====== Supplied material ======
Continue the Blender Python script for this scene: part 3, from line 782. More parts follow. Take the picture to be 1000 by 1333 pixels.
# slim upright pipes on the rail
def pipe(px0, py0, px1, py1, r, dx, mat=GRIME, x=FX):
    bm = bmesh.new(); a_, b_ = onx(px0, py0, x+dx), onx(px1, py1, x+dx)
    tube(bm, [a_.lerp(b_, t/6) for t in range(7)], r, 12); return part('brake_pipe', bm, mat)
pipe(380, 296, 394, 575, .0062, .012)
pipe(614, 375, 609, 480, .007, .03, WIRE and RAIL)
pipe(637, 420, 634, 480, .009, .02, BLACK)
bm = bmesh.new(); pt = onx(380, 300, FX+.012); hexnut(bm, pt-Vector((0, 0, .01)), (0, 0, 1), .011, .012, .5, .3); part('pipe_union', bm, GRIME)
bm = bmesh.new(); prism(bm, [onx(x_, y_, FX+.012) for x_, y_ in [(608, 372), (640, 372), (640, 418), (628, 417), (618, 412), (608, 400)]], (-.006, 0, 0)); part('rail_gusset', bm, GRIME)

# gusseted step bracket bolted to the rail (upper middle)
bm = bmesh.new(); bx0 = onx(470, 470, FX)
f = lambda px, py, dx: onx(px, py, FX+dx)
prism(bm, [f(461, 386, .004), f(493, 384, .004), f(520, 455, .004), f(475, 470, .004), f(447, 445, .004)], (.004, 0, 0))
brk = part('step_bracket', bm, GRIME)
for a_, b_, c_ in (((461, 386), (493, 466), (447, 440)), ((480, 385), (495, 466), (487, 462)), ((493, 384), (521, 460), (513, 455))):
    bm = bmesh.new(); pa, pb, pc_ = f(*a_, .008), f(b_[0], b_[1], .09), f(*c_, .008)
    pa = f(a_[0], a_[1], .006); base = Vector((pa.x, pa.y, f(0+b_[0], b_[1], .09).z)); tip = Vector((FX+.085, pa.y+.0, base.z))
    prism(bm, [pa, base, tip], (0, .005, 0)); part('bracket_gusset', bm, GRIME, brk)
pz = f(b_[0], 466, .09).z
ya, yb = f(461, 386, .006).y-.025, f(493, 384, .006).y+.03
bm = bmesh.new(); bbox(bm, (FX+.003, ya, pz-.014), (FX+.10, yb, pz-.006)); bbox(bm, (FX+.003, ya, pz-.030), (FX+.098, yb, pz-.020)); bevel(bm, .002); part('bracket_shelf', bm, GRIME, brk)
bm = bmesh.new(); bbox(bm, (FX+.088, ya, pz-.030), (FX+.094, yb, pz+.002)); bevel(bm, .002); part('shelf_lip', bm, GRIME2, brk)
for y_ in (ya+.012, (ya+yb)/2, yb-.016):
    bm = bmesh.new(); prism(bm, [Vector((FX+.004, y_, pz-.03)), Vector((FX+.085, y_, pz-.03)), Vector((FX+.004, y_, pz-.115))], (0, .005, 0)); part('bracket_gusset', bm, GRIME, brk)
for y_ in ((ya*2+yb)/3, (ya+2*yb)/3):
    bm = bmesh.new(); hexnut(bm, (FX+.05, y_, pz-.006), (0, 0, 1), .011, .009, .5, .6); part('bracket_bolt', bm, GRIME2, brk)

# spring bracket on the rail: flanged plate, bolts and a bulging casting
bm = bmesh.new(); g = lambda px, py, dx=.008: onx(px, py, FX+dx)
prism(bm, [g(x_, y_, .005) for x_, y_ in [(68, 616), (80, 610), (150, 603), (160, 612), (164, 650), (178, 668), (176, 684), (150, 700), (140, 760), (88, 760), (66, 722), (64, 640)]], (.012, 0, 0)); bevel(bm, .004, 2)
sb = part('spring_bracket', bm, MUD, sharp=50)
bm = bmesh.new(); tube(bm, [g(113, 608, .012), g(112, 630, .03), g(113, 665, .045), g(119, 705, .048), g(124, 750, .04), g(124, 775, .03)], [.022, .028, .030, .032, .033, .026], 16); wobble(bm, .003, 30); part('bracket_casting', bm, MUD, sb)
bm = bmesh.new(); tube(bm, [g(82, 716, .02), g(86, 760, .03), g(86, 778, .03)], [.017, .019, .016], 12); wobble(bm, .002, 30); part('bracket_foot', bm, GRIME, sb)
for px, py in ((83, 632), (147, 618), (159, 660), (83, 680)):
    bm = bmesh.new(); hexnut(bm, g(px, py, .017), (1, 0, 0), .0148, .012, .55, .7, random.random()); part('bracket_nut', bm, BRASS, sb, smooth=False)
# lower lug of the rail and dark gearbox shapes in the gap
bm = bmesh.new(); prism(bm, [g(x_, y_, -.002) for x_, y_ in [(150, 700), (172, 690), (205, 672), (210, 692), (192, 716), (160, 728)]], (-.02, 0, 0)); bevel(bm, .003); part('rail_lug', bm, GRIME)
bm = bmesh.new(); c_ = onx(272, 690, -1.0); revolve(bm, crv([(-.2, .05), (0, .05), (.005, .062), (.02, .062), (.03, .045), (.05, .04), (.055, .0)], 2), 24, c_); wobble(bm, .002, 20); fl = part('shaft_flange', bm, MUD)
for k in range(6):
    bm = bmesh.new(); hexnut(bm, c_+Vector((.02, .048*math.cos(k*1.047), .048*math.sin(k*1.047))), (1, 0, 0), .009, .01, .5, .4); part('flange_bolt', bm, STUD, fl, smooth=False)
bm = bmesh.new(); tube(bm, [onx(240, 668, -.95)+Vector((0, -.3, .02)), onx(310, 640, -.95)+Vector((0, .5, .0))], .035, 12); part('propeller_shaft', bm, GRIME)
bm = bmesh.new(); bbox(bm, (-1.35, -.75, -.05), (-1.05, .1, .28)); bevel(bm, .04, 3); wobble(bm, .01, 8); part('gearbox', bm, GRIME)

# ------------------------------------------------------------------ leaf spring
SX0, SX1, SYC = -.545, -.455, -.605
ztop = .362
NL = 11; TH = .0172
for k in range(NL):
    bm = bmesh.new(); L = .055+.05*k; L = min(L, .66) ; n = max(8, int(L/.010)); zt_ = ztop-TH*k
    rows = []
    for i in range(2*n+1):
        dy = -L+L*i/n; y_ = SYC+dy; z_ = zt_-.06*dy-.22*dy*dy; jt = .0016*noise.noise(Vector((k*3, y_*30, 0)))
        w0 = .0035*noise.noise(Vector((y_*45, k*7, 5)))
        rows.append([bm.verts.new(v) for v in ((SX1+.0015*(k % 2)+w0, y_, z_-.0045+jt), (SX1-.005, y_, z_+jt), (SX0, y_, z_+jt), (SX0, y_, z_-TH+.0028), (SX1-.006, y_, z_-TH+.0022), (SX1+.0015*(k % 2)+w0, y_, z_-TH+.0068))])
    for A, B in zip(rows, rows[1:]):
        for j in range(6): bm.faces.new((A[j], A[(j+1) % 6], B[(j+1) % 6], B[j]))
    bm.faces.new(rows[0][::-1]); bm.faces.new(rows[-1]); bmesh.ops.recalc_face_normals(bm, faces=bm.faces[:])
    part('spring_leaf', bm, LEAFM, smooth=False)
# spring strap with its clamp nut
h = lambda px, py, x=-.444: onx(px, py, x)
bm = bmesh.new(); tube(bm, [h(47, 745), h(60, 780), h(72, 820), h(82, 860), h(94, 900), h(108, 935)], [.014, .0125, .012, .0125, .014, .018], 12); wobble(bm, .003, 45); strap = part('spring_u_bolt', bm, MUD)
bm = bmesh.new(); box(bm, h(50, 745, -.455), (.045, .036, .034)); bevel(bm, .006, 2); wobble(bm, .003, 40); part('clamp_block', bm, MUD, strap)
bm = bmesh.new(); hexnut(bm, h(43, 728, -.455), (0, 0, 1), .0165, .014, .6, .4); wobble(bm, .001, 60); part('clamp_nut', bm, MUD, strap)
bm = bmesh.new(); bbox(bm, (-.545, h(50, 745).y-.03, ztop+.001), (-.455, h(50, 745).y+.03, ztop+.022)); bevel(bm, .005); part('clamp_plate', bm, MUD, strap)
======
▶ Task
Please give an exact restatement of only the lines from the beginning of the material above to the line with "bm = bmesh.new(); prism(bm, [onx(x_, y_, FX+.012)", inclusive.

▶ Result for this exercise
Continue the Blender Python script for this scene: part 3, from line 782. More parts follow. Take the picture to be 1000 by 1333 pixels.
# slim upright pipes on the rail
def pipe(px0, py0, px1, py1, r, dx, mat=GRIME, x=FX):
    bm = bmesh.new(); a_, b_ = onx(px0, py0, x+dx), onx(px1, py1, x+dx)
    tube(bm, [a_.lerp(b_, t/6) for t in range(7)], r, 12); return part('brake_pipe', bm, mat)
pipe(380, 296, 394, 575, .0062, .012)
pipe(614, 375, 609, 480, .007, .03, WIRE and RAIL)
pipe(637, 420, 634, 480, .009, .02, BLACK)
bm = bmesh.new(); pt = onx(380, 300, FX+.012); hexnut(bm, pt-Vector((0, 0, .01)), (0, 0, 1), .011, .012, .5, .3); part('pipe_union', bm, GRIME)
bm = bmesh.new(); prism(bm, [onx(x_, y_, FX+.012) for x_, y_ in [(608, 372), (640, 372), (640, 418), (628, 417), (618, 412), (608, 400)]], (-.006, 0, 0)); part('rail_gusset', bm, GRIME)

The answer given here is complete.